Cyberattack Grounds Planes In Poland
itwbennett writes: While the alleged hacking of in-flight systems has been much discussed recently, "there are many more areas of vulnerability to address in the aviation industry," says Tim Erlin of security firm Tripwire. "Like most industries today, aviation relies on a wide variety of interconnected systems, from air traffic control to reservations systems." Case in point: LOT Polish Airlines was forced to cancel 10 flights scheduled to depart from Warsaw's Chopin airport on Sunday after hackers attacked its ground computer systems.
No more general purpose computers for the public! Appliances are enough for the ordinary citizens. We also need a programmers' register so that anyone developing software may be audited at any moment. Possession of programming tools without authorization must be punished with a 10 years sentence at a minimum. No debate.

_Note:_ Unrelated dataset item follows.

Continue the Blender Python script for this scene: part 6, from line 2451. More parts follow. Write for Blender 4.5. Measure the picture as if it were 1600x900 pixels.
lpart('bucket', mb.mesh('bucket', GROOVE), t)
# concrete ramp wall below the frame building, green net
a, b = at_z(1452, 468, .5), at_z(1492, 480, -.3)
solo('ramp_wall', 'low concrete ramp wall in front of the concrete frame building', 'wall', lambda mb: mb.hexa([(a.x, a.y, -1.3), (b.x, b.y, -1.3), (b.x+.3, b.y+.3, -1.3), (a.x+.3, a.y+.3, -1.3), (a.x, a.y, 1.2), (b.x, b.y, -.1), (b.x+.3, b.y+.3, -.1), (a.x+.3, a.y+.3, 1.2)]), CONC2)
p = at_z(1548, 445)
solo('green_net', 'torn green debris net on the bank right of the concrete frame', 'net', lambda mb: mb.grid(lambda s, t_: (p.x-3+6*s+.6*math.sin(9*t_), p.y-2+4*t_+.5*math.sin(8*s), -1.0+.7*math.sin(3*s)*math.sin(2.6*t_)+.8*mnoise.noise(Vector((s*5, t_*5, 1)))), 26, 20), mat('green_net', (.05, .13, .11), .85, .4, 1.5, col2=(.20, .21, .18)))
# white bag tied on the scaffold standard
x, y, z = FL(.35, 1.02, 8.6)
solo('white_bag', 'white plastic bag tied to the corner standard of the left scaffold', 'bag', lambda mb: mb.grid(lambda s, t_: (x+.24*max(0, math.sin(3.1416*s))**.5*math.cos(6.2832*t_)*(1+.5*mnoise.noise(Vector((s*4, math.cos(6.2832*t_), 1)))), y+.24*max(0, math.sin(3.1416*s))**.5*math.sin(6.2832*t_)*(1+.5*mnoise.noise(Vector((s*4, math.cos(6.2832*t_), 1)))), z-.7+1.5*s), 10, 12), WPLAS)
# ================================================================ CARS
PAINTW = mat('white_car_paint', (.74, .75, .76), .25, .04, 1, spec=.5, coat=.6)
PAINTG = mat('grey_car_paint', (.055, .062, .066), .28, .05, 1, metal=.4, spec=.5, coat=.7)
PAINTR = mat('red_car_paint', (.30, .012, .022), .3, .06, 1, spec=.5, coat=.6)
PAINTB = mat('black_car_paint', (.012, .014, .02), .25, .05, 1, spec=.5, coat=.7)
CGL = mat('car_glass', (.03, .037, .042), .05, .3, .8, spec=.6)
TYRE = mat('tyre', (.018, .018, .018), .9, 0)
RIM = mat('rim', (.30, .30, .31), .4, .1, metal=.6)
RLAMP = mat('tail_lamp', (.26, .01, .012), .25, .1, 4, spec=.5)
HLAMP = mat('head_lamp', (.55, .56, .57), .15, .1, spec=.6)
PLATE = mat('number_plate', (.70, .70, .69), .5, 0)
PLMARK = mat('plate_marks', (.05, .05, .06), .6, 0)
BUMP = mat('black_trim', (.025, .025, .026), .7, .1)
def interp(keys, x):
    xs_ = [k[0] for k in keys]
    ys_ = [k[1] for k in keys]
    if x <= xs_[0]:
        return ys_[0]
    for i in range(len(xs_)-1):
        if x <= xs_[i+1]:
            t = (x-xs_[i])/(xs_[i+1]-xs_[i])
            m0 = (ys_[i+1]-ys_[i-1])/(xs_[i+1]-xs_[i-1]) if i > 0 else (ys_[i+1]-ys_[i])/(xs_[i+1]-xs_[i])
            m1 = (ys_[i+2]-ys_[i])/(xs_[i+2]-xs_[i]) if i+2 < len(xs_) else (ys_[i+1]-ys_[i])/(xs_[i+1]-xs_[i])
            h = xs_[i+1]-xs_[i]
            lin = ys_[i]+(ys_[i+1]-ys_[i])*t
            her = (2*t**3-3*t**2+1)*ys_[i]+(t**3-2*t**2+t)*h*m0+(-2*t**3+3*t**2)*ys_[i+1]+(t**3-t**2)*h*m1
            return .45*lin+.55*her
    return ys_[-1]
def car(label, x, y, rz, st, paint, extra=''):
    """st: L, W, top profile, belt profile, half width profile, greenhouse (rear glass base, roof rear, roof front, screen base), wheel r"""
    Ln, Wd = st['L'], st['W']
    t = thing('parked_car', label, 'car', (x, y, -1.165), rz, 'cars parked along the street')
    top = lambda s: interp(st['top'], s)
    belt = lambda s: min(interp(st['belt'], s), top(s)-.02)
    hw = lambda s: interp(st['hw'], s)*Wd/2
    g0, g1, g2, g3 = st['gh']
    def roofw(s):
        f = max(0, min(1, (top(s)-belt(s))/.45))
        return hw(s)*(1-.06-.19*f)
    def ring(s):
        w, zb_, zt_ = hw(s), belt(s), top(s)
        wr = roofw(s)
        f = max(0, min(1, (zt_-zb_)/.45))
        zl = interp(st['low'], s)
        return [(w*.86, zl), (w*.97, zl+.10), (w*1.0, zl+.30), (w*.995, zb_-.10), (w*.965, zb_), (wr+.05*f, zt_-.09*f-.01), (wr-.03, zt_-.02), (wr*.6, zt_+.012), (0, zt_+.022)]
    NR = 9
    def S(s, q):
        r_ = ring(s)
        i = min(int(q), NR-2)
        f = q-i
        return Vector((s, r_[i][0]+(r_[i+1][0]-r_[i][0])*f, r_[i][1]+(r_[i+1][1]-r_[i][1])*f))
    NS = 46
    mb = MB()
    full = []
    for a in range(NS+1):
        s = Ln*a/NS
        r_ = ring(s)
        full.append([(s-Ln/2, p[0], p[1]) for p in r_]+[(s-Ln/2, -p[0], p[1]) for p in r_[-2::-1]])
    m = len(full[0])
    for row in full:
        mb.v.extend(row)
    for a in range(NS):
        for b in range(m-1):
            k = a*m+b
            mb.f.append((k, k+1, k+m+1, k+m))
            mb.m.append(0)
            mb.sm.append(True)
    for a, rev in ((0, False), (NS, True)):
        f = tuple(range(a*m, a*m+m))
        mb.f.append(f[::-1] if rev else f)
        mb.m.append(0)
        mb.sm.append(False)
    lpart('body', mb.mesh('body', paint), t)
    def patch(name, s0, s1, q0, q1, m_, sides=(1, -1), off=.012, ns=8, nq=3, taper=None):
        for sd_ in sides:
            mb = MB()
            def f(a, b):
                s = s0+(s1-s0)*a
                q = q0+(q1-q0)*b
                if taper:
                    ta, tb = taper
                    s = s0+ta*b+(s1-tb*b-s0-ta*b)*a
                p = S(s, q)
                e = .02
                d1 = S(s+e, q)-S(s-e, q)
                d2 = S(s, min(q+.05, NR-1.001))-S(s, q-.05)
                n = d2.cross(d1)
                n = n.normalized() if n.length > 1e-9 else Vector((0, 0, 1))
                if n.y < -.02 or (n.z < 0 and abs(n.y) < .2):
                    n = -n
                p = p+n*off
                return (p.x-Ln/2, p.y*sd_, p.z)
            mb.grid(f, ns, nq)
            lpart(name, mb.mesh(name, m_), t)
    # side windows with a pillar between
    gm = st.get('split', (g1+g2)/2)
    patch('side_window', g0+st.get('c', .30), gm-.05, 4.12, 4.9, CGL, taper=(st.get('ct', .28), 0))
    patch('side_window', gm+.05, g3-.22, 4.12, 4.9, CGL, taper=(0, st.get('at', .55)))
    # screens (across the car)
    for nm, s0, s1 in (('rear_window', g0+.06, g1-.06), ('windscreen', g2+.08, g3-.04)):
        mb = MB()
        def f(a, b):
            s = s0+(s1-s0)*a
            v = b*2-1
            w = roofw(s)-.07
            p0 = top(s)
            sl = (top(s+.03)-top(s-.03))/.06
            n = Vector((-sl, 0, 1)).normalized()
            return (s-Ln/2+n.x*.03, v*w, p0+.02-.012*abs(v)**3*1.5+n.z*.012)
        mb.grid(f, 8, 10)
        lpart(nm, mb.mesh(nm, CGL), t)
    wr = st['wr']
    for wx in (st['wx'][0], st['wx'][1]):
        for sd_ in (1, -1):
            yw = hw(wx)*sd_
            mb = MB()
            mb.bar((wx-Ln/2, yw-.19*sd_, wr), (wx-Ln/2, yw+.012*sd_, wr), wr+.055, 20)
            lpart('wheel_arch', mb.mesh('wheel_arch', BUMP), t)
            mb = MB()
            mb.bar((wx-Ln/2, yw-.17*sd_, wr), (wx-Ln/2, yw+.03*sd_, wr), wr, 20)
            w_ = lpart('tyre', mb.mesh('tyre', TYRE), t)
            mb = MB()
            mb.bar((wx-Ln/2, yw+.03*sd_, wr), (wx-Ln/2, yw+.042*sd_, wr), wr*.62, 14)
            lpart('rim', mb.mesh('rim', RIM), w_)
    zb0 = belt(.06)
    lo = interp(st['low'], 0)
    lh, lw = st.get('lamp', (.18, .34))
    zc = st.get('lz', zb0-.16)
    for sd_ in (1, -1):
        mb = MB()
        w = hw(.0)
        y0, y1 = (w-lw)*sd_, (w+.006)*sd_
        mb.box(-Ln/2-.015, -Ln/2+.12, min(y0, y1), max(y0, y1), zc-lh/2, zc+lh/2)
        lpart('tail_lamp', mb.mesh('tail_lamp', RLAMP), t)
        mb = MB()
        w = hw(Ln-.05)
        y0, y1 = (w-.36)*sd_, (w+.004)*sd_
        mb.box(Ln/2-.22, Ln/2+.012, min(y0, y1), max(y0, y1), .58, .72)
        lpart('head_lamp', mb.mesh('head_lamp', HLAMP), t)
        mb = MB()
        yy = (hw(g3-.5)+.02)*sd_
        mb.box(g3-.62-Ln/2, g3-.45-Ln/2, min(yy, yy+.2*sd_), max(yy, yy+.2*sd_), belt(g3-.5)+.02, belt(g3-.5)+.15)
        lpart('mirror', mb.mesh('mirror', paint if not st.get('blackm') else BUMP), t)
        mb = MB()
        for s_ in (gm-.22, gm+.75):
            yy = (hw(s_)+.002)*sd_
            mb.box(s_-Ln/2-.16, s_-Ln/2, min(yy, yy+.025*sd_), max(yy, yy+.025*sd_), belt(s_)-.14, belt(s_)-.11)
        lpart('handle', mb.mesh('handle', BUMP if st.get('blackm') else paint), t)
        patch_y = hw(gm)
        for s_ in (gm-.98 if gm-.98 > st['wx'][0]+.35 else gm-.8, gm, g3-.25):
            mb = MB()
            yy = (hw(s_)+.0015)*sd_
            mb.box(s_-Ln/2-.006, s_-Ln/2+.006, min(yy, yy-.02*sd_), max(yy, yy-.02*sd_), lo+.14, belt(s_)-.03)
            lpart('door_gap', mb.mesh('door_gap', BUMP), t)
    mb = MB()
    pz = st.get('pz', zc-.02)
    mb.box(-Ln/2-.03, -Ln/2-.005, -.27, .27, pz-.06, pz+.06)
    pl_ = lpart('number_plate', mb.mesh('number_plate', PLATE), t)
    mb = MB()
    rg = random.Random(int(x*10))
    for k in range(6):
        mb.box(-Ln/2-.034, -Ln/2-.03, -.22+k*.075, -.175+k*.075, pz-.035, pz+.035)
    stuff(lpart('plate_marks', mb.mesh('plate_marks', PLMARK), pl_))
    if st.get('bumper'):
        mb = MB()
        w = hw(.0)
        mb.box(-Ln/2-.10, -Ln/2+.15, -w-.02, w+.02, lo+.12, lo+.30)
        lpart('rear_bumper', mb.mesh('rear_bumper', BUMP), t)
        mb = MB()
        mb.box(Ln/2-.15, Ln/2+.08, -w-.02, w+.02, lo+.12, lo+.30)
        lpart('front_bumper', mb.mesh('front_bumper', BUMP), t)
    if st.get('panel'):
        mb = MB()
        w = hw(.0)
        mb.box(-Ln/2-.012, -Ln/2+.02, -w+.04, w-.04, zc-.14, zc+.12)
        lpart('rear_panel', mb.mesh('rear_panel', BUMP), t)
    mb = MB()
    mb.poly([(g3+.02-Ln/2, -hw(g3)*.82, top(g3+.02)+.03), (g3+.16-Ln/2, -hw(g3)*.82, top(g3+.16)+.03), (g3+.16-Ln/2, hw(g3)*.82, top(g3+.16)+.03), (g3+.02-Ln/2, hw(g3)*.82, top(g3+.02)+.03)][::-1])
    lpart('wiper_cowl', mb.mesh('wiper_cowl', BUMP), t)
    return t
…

>> Cyberattack Grounds Planes In Poland
I'm old enough to have skimmed that as: "Cyberattack Grounds Poland's Plane"
probably should declare war on terrorism or just fire the guy who tripped over the switch's power cord, causing network loss... yes this statement has the same veracity without details.
Based on rumours so far it seems that:
- the attack was not infiltration but DDoS,
- it prevented transmitting flight plans to European authorities,
- without submitting flight plan it is not allowed to take off on formal basis. Nothing technical.
Still unclear on which part of the system got knocked out, as we would suppose some good dedicated link for submitting of flight plan information from airline.